Only the lines from the start of the data to the line containing "PI = math.pi", both included, should be output, exactly and without pictures.

BEGIN MATERIAL PROVIDED

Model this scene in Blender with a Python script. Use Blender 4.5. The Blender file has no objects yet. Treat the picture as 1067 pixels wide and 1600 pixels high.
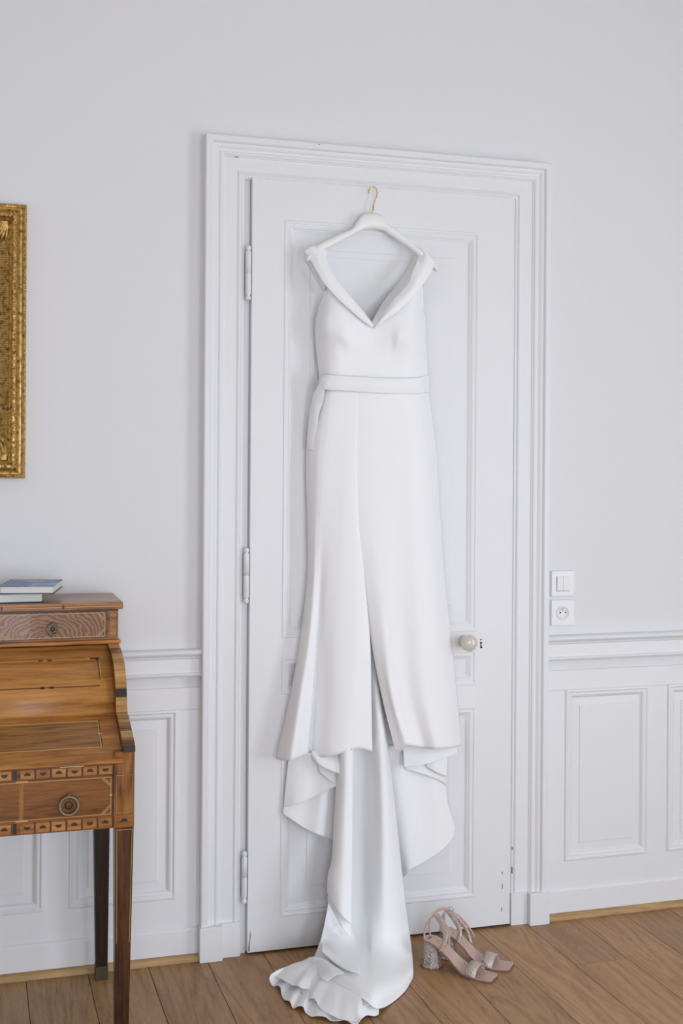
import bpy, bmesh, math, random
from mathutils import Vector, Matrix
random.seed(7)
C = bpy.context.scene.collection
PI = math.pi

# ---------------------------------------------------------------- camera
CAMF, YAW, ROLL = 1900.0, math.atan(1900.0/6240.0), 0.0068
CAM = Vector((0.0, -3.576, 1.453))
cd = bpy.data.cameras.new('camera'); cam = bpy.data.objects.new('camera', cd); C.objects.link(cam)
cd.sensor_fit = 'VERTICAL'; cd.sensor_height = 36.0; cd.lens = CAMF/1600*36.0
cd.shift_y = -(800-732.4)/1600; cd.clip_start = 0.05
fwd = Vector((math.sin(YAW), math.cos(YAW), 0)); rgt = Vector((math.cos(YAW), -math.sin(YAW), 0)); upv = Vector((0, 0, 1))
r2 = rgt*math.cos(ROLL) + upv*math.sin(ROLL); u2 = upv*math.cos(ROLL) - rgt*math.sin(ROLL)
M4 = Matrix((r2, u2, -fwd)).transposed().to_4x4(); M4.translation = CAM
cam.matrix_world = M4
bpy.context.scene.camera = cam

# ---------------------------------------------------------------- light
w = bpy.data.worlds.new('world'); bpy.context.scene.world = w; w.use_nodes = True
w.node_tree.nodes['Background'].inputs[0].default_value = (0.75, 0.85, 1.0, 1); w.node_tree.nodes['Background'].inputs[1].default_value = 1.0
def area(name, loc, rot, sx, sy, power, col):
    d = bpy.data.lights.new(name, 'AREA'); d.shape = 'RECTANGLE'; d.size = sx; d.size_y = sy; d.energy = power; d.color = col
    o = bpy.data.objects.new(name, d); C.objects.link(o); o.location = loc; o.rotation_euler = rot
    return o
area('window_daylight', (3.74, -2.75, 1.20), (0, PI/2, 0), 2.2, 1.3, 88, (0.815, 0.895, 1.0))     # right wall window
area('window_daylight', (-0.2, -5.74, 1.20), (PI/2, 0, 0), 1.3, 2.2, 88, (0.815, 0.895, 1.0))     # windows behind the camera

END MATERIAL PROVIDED

TASK RESULT
Model this scene in Blender with a Python script. Use Blender 4.5. The Blender file has no objects yet. Treat the picture as 1067 pixels wide and 1600 pixels high.
import bpy, bmesh, math, random
from mathutils import Vector, Matrix
random.seed(7)
C = bpy.context.scene.collection
PI = math.pi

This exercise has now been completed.